The position of the particle moving along `Y`-axis is given as `y=At^(2)-Bt^(3)`, where `y` is measured in metre and `t` in second. Then, the dimensions of `B` are

To find the dimensions of \( B \) in the equation \( y = At^2 - Bt^3 \), we will use the principle of homogeneity. This principle states that all terms in an equation must have the same dimensions. ### Step-by-Step Solution: 1. **Identify the dimensions of \( y \)**: - The position \( y \) is measured in meters. Therefore, the dimension of \( y \) is: \[ [y] = L \] where \( L \) represents length. 2. **Identify the dimensions of \( t \)**: - The time \( t \) is measured in seconds. Therefore, the dimension of \( t \) is: \[ [t] = T \] where \( T \) represents time. 3. **Analyze the term \( At^2 \)**: - The term \( At^2 \) must also have the same dimensions as \( y \).
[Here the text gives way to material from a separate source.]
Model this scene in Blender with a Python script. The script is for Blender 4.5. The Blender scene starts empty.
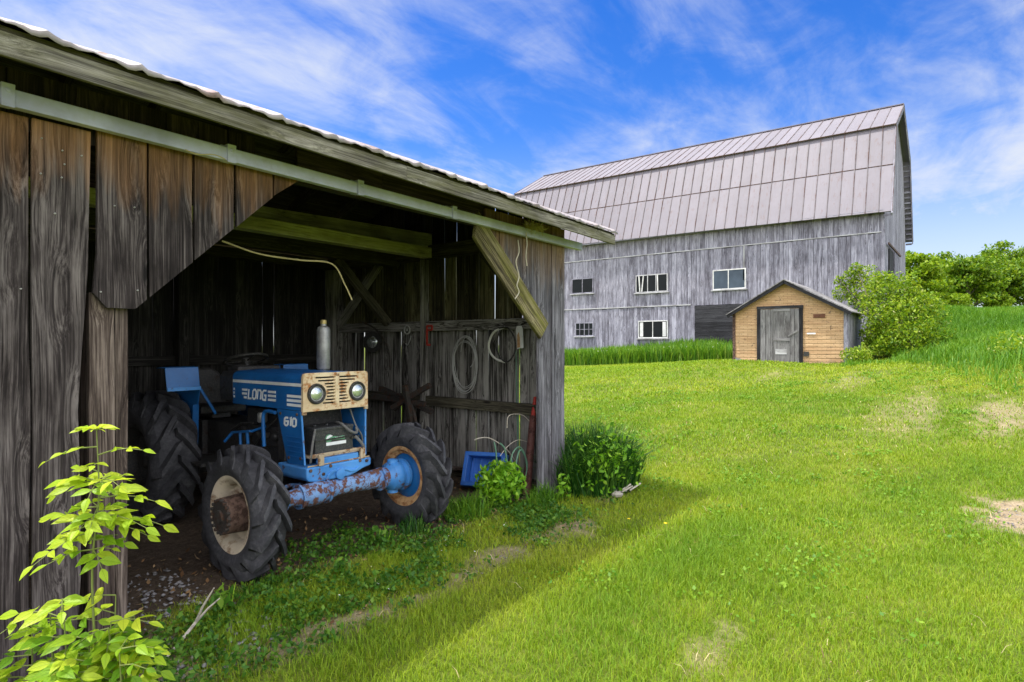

Since \( t^2 \) has dimensions: \[ [t^2] = T^2 \] - Therefore, the dimensions of \( A \) can be expressed as: \[ [A] \cdot [t^2] = L \implies [A] \cdot T^2 = L \implies [A] = \frac{L}{T^2} \] 4. **Analyze the term \( Bt^3 \)**: - Similarly, for the term \( Bt^3 \), we have: \[ [Bt^3] = L \] - The dimensions of \( t^3 \) are: \[ [t^3] = T^3 \] - Therefore, the dimensions of \( B \) can be expressed as: \[ [B] \cdot [t^3] = L \implies [B] \cdot T^3 = L \implies [B] = \frac{L}{T^3} \] 5. **Final result**: - Thus, the dimensions of \( B \) are: \[ [B] = LT^{-3} \] ### Conclusion: The dimensions of \( B \) are \( LT^{-3} \).